I am new to Scrivener and have always used WORD for document creation.
I am having difficulty in finding how I can create a document in Scrivener such that I can create a Table of Contents once I have compiled it into WORD (.docx) format. WORD uses paragraph styles (Heading-1, Heading-2 etc) for this, and I am not finding a way to set such styles, or some equivalent, in Scrivener.
I would also like to be able to generate Chapter and sub chapter numbering—Can this be done in Scrivener?
Thanks

If you need a dynamic table of contents after compiling, then the tips posted to this thread will be of use to you:

You may also consider a static ToC if you are sure that the chapter ordering and naming will not be changed in the post-Scrivener phase. We have some tools for creating a ToC, which you’ll find in chapter 23 of the user manual.

Absolutely. A simple system is demonstrated with the “Non-Fiction with Sub-Heads” compile format preset (there is also one demonstrating hierarchical numbering, such as “12.3.2” used frequently in technical documentation). You may need to enable these presets as I don’t believe they are enabled in the main compile “Format As” menu by default. Go down to the bottom of that menu and select the management option if you do not see them.

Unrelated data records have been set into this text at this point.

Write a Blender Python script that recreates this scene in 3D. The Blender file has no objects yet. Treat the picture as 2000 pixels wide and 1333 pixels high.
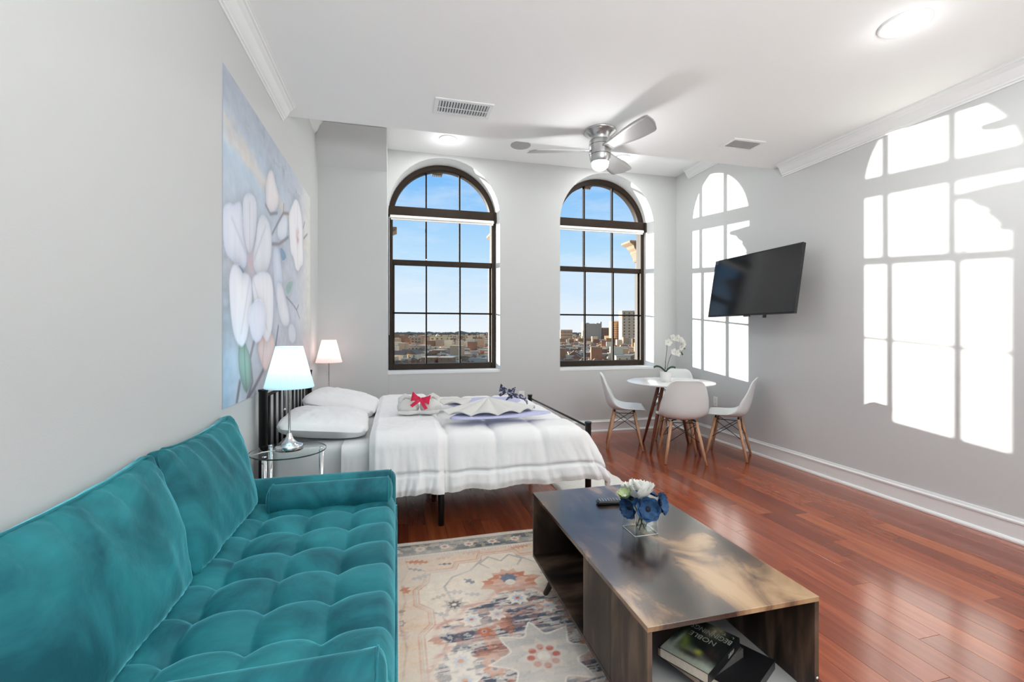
import bpy, bmesh, math, random
import numpy as np
from mathutils import Vector, Matrix, geometry

R = math.radians
PI = math.pi
scene = bpy.context.scene
col = scene.collection

# ---------------------------------------------------------------- camera
YAW = math.atan(225 / 880)
SA, CA = math.sin(YAW), math.cos(YAW)
CAMZ = 1.28
cam_data = bpy.data.cameras.new('camera')
cam_data.sensor_width = 36
cam_data.lens = 880 / 2000 * 36
cam_data.shift_y = -16.5 / 2000
cam_data.clip_start = 0.05
cam_data.clip_end = 20000
cam = bpy.data.objects.new('camera', cam_data)
cam.location = (0, 0, CAMZ)
cam.rotation_euler = (R(90), 0, -YAW)
col.objects.link(cam)
scene.camera = cam

# ---------------------------------------------------------------- exposure
scene.view_settings.view_transform = 'Standard'
scene.view_settings.look = 'None'
scene.view_settings.exposure = 0.0
scene.view_settings.gamma = 1.0
scene.view_settings.use_curve_mapping = False
cy = scene.cycles
cy.use_denoising = True
cy.max_bounces = 10
cy.diffuse_bounces = 6
cy.glossy_bounces = 4
cy.transmission_bounces = 6
cy.transparent_max_bounces = 16
cy.caustics_reflective = False
cy.caustics_refractive = False
cy.sample_clamp_indirect = 6.0

# ---------------------------------------------------------------- sky
world = bpy.data.worlds.new('sky')
scene.world = world
world.use_nodes = True
nt = world.node_tree
nt.nodes.clear()
wo = nt.nodes.new('ShaderNodeOutputWorld')
bg = nt.nodes.new('ShaderNodeBackground')
tc = nt.nodes.new('ShaderNodeTexCoord')
sx = nt.nodes.new('ShaderNodeSeparateXYZ')
rp = nt.nodes.new('ShaderNodeValToRGB')
cr = rp.color_ramp
cr.elements[0].position = 0.0
cr.elements[0].color = (0.86, 0.93, 0.985, 1)
cr.elements[1].position = 1.0
cr.elements[1].color = (0.08, 0.26, 0.80, 1)
for p_, c_ in ((0.05, (0.74, 0.87, 0.985, 1)), (0.17, (0.49, 0.75, 0.985, 1)), (0.32, (0.22, 0.53, 0.96, 1)), (0.5, (0.14, 0.40, 0.90, 1))):
    e_ = cr.elements.new(p_)
    e_.color = c_
mp = nt.nodes.new('ShaderNodeMapping')
mp.inputs['Scale'].default_value = (2.2, 2.2, 9.0)
nz = nt.nodes.new('ShaderNodeTexNoise')
nz.inputs['Scale'].default_value = 1.6
nz.inputs['Detail'].default_value = 7
nz.inputs['Roughness'].default_value = 0.62
nr = nt.nodes.new('ShaderNodeValToRGB')
nr.color_ramp.elements[0].position = 0.47
nr.color_ramp.elements[0].color = (0, 0, 0, 1)
nr.color_ramp.elements[1].position = 0.75
nr.color_ramp.elements[1].color = (0.55, 0.55, 0.55, 1)
mx = nt.nodes.new('ShaderNodeMix')
mx.data_type = 'RGBA'
mx.inputs[7].default_value = (0.90, 0.94, 0.985, 1)
L = nt.links.new
L(tc.outputs['Generated'], sx.inputs[0])
L(sx.outputs['Z'], rp.inputs[0])
L(tc.outputs['Generated'], mp.inputs[0])
L(mp.outputs[0], nz.inputs['Vector'])
L(nz.outputs['Fac'], nr.inputs[0])
L(nr.outputs[0], mx.inputs[0])
L(rp.outputs[0], mx.inputs[6])
L(mx.outputs[2], bg.inputs[0])
bg.inputs[1].default_value = 1.0
L(bg.outputs[0], wo.inputs[0])

# ---------------------------------------------------------------- sun and large lights
SUN_DIR = Vector((1.0, -1.04, -0.1025)).normalized()
sd = bpy.data.lights.new('sun', 'SUN')
sd.energy = 15.0
sd.angle = R(0.42)
sd.color = (1.0, 0.965, 0.88)
sun = bpy.data.objects.new('sun', sd)
sun.rotation_euler = SUN_DIR.to_track_quat('-Z', 'Y').to_euler()
sun.location = (-6, 14, 6)
col.objects.link(sun)


def area_light(name, loc, direction, sx_, sy_, energy, color=(1, 1, 1), shape='RECTANGLE', spread=180):
    ld = bpy.data.lights.new(name, 'AREA')
    ld.shape = shape
    ld.size = sx_
    ld.size_y = sy_
    ld.energy = energy
    ld.color = color
    ld.spread = R(spread)
    o = bpy.data.objects.new(name, ld)
    o.location = loc
    o.rotation_euler = Vector(direction).to_track_quat('-Z', 'Z').to_euler()
    col.objects.link(o)
    return o


# soft fill light added at the unseen rear end of the room
area_light('rear_fill', (1.4, -3.25, 1.7), (0, 1, 0), 4.0, 2.3, 18, (0.96, 0.99, 1.0))
# upward fill light added behind the camera to brighten the ceiling
area_light('ceiling_fill', (1.3, -1.2, 1.7), (0.0, 0.22, 1), 1.6, 1.2, 156, (0.97, 1.0, 0.995))

# ---------------------------------------------------------------- mesh builder


class MB:
    def __init__(self):
        self.v, self.f, self.s = [], [], []

    def add(self, vs, fs, smooth=False, M=None):
        b = len(self.v)
        if M is not None:
            vs = [M @ Vector(p) for p in vs]
        self.v += [tuple(p) for p in vs]
        for f in fs:
            self.f.append([i + b for i in f])
            self.s.append(smooth)
        return self

    def box(self, x0, x1, y0, y1, z0, z1, c=0.0, M=None):
        if c <= 0:
            vs = [(x, y, z) for z in (z0, z1) for y in (y0, y1) for x in (x0, x1)]
            fs = [(0, 2, 3, 1), (4, 5, 7, 6), (0, 1, 5, 4), (2, 6, 7, 3), (0, 4, 6, 2), (1, 3, 7, 5)]
            return self.add(vs, fs, False, M)
        X, Y, Z = (x0, x1), (y0, y1), (z0, z1)
        idx, vs = {}, []
        for i in (0, 1):
            for j in (0, 1):
                for k in (0, 1):
                    sx_, sy_, sz_ = (1, -1)[i], (1, -1)[j], (1, -1)[k]
                    for a in range(3):
                        p = [X[i] + sx_ * c, Y[j] + sy_ * c, Z[k] + sz_ * c]
                        p[a] = (X[i], Y[j], Z[k])[a]
                        idx[(i, j, k, a)] = len(vs)
                        vs.append(tuple(p))
        fs = []
        cen = Vector(((x0 + x1) / 2, (y0 + y1) / 2, (z0 + z1) / 2))

        def face(ids):
            ps = [Vector(vs[q]) for q in ids]
            n = (ps[1] - ps[0]).cross(ps[2] - ps[0])
            m = sum(ps, Vector()) / len(ps) - cen
            fs.append(ids if n.dot(m) > 0 else ids[::-1])
        for i in (0, 1):
            face([idx[(i, 0, 0, 0)], idx[(i, 1, 0, 0)], idx[(i, 1, 1, 0)], idx[(i, 0, 1, 0)]])
            face([idx[(0, i, 0, 1)], idx[(1, i, 0, 1)], idx[(1, i, 1, 1)], idx[(0, i, 1, 1)]])
            face([idx[(0, 0, i, 2)], idx[(1, 0, i, 2)], idx[(1, 1, i, 2)], idx[(0, 1, i, 2)]])
            for j in (0, 1):
                face([idx[(i, j, 0, 0)], idx[(i, j, 1, 0)], idx[(i, j, 1, 1)], idx[(i, j, 0, 1)]])
                face([idx[(i, 0, j, 0)], idx[(i, 1, j, 0)], idx[(i, 1, j, 2)], idx[(i, 0, j, 2)]])
                face([idx[(0, i, j, 1)], idx[(1, i, j, 1)], idx[(1, i, j, 2)], idx[(0, i, j, 2)]])
                for k in (0, 1):
                    face([idx[(i, j, k, 0)], idx[(i, j, k, 1)], idx[(i, j, k, 2)]])
        return self.add(vs, fs, False, M)

    def tube(self, pts, r, n=8, cap=True, closed=False, M=None):
        pts = [Vector(p) for p in pts]
        m = len(pts)
        rs = r if isinstance(r, (list, tuple)) else [r] * m
        vs, fs = [], []
        up = None
        for i, p in enumerate(pts):
            if closed:
                t = pts[(i + 1) % m] - pts[i - 1]
            else:
                t = pts[min(i + 1, m - 1)] - pts[max(i - 1, 0)]
            t.normalize()
            if up is None:
                up = Vector((0, 0, 1)) if abs(t.z) < 0.9 else Vector((1, 0, 0))
            a = (up - t * up.dot(t))
            if a.length < 1e-6:
                a = t.orthogonal()
            a.normalize()
            up = a
            b = t.cross(a)
            for k in range(n):
                q = 2 * PI * k / n
                vs.append(p + (a * math.cos(q) + b * math.sin(q)) * rs[i])
        for i in range(m if closed else m - 1):
            j = (i + 1) % m
            for k in range(n):
                l = (k + 1) % n
                fs.append((i * n + k, i * n + l, j * n + l, j * n + k))
        self.add(vs, fs, True, M)
        if cap and not closed:
            self.add([vs[k] for k in range(n)], [tuple(range(n))[::-1]], False, M)
            self.add([vs[(m - 1) * n + k] for k in range(n)], [tuple(range(n))], False, M)
        return self

    def lathe(self, prof, n=24, c=(0, 0, 0), M=None, smooth=True, close=True):
        vs, fs = [], []
        for (r, z) in prof:
            for k in range(n):
                q = 2 * PI * k / n
                vs.append((c[0] + r * math.cos(q), c[1] + r * math.sin(q), c[2] + z))
        for i in range(len(prof) - 1):
            for k in range(n):
                l = (k + 1) % n
                fs.append((i * n + k, i * n + l, (i + 1) * n + l, (i + 1) * n + k))
        self.add(vs, fs, smooth, M)
        if close:
            if prof[0][0] > 1e-5:
                self.add([vs[k] for k in range(n)], [tuple(range(n))[::-1]], False, M)
            if prof[-1][0] > 1e-5:
                self.add([vs[(len(prof) - 1) * n + k] for k in range(n)], [tuple(range(n))], False, M)
        return self

    def grid(self, fn, nu, nv, smooth=True, M=None, flip=False, wrap_u=False):
        vs = [fn(i / (nu if wrap_u else nu - 1), j / (nv - 1)) for j in range(nv) for i in range(nu)]
        fs = []
        for j in range(nv - 1):
            for i in range(nu if wrap_u else nu - 1):
                i2 = (i + 1) % nu
                q = (j * nu + i, j * nu + i2, (j + 1) * nu + i2, (j + 1) * nu + i)
                fs.append(q[::-1] if flip else q)
        return self.add(vs, fs, smooth, M)

    def prism(self, poly, y0, y1, axis='y', smooth=False, M=None):
        """extrude a 2-D outline (x,z) along y, or (y,z) along x, or (x,y) along z"""
        n = len(poly)

        def P(p, t):
            return {'y': (p[0], t, p[1]), 'x': (t, p[0], p[1]), 'z': (p[0], p[1], t)}[axis]
        vs = [P(p, y0) for p in poly] + [P(p, y1) for p in poly]
        fs = [tuple(range(n)), tuple(range(2 * n - 1, n - 1, -1))]
        sd_ = [(i, i + n, (i + 1) % n + n, (i + 1) % n) for i in range(n)]
        self.add(vs, fs, False, M)
        self.add(vs, sd_, smooth, M)
        return self

    def mesh(self, name, merge=False, sub=None):
        me = bpy.data.meshes.new(name)
        me.from_pydata([tuple(p) for p in self.v], [], self.f)
        me.polygons.foreach_set('use_smooth', self.s)
        bm = bmesh.new()
        bm.from_mesh(me)
        if merge:
            bmesh.ops.remove_doubles(bm, verts=bm.verts, dist=1e-5)
        bmesh.ops.recalc_face_normals(bm, faces=bm.faces) if merge != 'keep' else None
        bm.to_mesh(me)
        bm.free()
        me.update()
        return me

    def build(self, name, m, parent=None, merge=True, local=False):
        """vertices are world coordinates unless local; the object's origin goes to its parent's or its own base"""
        if not local:
            if parent is not None:
                off = world_loc(parent)
            else:
                a = np.array([tuple(p) for p in self.v])
                off = Vector(((a[:, 0].min() + a[:, 0].max()) / 2, (a[:, 1].min() + a[:, 1].max()) / 2, a[:, 2].min()))
            self.v = [tuple(Vector(p) - off) for p in self.v]
        me = self.mesh(name, merge)
        if m is not None:
            me.materials.append(m)
        o = bpy.data.objects.new(name, me)
        col.objects.link(o)
        if parent is not None:
            o.parent = parent
        elif not local:
            o.location = off
        return o


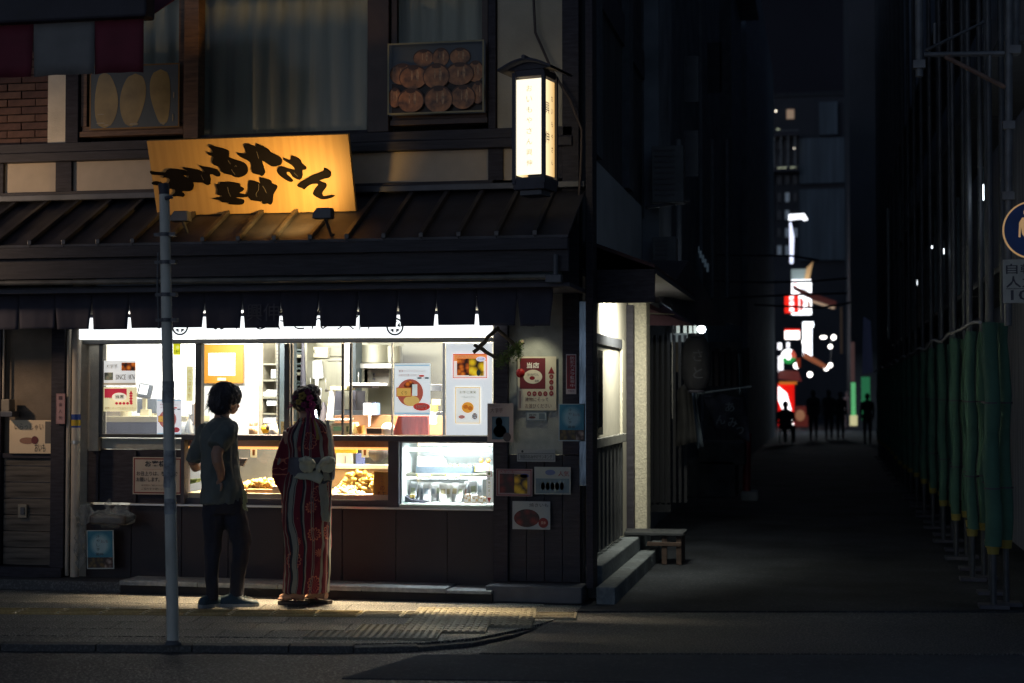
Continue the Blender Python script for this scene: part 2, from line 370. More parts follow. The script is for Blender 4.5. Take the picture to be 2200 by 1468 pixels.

Now that you’ve selected one of those, flip over to the Formatting compile option pane to see where all of this is done and how. In the top half of that pane you’ll see the “stylesheet” for these compile settings. If you click through the various levels, you’ll see how they all can have different treatments to titling and other details. The last level in the list, marked with a “+”, will impact everything at that level and below. Consequently if you deleted the Folder Level 4+ line, you would end up with a Folder Level 3+, and that level would impact level 4, 5 and on downward folders.

Hopefully that framework works well for you out of the box, or with moderate modifications to the styling. Use that mock editor in the lower half to adjust formatting using the standard tools for doing so (the Format menu is also available to you in this area of the compiler).

If you’re wondering how the auto-numbering gets done here, click on the “Section Layout” button to adjust the title prefix and suffix.

For more complex solutions, refer to the auto-numbering section of the Placeholders Tag List, in the Help menu. Our counters are fairly deep—you can do a lot with them, including cross-referencing and multi-streaming (so you can run more than one counter for figures, tables and chapter numbers).